The long-term impact of international migration on economic decision-making: Evidence from a migration lottery and lab-in-the-field experiments
John Gibson et al.
Journal of Development Economics, May 2019, Pages 99-115

Abstract:

We study how migrating from a poor country to a rich country affects economic beliefs, preference parameters, and household decision-making efficiency. In a ten-year follow-up survey of applicants to a migration lottery program we elicit risk and time preferences and pro-market beliefs for the migrants and the unsuccessful applicants. The successful and the unsuccessful applicants are each linked to closest relative households, who would stay in the home country if the applicant moved, to play lab-in-the-field games that measure intra-family trust and the efficiency of intra-family decision-making. Despite the large permanent income shock from migrating, there are no significant impacts on risk and time preferences, pro-market beliefs, or decision-making efficiency of transnational households. This stability in the face of such a large and life-changing event lend credence to economic models of migration that treat these determinants of decision-making as time-invariant.


Early patterns of skill acquisition and immigrants’ specialization in STEM careers
Marcos Rangel & Ying Shi
Proceedings of the National Academy of Sciences, 8 January 2019, Pages 484-489

Abstract:

We provide empirical evidence of immigrants’ specialization in skill acquisition well before entering the US labor market.
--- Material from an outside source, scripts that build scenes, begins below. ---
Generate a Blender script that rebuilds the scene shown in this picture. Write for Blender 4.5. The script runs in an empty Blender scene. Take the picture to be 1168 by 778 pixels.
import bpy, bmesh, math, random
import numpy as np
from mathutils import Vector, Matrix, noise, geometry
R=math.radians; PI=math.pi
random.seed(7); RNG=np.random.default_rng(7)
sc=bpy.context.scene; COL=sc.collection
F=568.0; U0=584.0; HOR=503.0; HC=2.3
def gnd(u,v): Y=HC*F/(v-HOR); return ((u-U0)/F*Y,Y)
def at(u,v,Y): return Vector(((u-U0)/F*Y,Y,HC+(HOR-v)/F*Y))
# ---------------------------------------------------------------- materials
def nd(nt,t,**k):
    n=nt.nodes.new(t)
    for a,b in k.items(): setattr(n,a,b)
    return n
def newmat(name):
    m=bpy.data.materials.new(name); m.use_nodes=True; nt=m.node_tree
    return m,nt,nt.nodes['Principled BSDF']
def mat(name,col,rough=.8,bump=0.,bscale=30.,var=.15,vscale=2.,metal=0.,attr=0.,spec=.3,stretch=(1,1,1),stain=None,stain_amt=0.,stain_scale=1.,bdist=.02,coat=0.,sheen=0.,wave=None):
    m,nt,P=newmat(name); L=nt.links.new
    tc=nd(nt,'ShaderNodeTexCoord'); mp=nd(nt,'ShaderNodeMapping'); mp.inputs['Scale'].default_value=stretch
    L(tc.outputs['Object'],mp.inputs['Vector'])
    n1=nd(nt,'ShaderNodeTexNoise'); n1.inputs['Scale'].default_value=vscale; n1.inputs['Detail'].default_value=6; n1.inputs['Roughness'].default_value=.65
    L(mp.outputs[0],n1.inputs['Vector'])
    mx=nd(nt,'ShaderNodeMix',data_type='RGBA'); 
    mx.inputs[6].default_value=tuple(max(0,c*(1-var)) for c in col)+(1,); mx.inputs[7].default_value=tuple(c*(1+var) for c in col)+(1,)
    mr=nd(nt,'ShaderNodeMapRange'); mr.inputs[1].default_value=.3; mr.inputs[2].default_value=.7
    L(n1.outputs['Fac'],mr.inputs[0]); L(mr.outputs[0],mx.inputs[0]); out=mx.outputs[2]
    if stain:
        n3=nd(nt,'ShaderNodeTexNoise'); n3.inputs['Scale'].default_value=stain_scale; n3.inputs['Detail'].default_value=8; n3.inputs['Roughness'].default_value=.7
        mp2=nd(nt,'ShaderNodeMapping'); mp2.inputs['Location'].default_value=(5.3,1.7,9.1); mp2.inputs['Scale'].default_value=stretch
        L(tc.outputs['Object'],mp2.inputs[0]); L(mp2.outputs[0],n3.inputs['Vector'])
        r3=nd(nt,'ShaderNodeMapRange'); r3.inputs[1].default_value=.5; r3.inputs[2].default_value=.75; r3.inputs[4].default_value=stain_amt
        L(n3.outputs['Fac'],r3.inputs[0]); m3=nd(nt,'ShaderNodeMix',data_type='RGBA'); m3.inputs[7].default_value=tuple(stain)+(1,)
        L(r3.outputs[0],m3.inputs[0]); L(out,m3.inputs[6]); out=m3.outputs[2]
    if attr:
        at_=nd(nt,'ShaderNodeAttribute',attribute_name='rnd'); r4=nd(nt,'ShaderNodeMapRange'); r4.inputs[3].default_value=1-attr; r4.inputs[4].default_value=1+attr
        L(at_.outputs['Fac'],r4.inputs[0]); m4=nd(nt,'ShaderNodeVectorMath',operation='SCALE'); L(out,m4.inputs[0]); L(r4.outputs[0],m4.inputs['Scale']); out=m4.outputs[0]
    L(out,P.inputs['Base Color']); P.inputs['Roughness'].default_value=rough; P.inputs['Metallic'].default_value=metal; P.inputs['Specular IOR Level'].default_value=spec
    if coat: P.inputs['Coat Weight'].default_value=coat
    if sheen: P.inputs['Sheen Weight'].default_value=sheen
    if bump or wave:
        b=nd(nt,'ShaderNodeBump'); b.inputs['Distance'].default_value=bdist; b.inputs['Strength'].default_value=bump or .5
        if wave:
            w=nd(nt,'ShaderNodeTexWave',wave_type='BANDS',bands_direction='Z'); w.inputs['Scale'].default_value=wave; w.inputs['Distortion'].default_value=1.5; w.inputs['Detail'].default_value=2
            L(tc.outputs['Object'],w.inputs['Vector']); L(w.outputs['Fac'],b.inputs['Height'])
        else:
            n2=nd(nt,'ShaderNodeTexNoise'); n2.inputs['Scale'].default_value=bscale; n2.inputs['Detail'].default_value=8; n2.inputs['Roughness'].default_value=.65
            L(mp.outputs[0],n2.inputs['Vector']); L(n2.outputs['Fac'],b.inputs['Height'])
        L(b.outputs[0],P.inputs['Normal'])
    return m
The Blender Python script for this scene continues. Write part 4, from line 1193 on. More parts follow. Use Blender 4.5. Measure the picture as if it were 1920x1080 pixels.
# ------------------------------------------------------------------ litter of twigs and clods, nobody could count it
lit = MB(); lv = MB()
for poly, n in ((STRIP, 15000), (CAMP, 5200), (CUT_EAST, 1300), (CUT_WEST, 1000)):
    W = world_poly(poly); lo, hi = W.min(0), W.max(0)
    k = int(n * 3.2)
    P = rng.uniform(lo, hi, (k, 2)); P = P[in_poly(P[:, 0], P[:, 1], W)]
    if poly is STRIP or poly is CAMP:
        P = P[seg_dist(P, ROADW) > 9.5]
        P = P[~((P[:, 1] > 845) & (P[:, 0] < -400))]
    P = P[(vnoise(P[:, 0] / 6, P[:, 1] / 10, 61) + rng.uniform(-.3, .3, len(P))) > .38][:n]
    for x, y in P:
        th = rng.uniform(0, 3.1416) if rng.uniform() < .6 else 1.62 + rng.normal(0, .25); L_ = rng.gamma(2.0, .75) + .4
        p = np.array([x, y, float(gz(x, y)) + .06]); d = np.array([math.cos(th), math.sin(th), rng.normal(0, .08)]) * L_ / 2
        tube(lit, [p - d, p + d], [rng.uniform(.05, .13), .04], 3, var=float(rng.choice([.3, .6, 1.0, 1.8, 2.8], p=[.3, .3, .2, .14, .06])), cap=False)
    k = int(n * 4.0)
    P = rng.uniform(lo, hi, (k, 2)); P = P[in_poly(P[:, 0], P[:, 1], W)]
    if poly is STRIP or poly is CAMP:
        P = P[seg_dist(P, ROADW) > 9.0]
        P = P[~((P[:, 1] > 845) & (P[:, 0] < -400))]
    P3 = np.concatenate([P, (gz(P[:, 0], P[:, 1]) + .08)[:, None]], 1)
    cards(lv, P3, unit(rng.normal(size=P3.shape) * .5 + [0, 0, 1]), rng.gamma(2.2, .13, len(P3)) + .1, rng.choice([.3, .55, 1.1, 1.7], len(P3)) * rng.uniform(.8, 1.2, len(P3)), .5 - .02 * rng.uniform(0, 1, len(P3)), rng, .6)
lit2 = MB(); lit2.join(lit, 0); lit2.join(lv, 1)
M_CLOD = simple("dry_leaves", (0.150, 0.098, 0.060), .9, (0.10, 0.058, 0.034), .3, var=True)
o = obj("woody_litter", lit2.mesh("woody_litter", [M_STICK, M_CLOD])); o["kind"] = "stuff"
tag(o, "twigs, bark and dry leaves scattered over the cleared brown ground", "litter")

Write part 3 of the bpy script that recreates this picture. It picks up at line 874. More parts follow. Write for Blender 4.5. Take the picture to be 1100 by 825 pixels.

Nationally representative datasets enable studying the academic trajectories of immigrant children, with a focus on high-school course-taking patterns and college major choice. Immigrant children accumulate skills in ways that reinforce comparative advantages in nonlanguage intensive skills such as mathematics and science, and this contributes to their growing numbers in science, technology, engineering, and math (STEM) careers. These results are compatible with well-established models of skill formation that emphasize dynamic complementarities of investments in learning.


Sustained Organizational Influence: American Legislative Exchange Council and the Diffusion of Anti‐Sanctuary Policy
Loren Collingwood, Stephen Omar El‐Khatib & Benjamin Gonzalez O’Brien
Policy Studies Journal, forthcoming

Abstract:

Building upon existing literature, we offer a particular model of network policy diffusion - which we call sustained organizational influence. Sustained organizational influence necessitates an institutional focus across a broad range of issues and across a long period of time. Sustaining organizations are well‐financed, and exert their influence on legislators through benefits, shared ideological interests, and time‐saving opportunities. Sustaining organizations’ centralized nature makes legislators’ jobs easier by providing legislators with ready‐made model legislation. We argue that sustaining organizations uniquely contribute to policy diffusion in the U.S. states. We evaluate this model with a case study of state‐level immigration sanctuary policy making and the role that the American Legislative Exchange Council (ALEC) played in disseminating model legislation. Through quantitative text analysis and several negative binomial state‐level regression models, we demonstrate that ALEC has exerted an overwhelming influence on the introduction of anti‐sanctuary legislative proposals in the U.S. states over the past 7 years consistent with our particular model of network policy diffusion. Implications are discussed.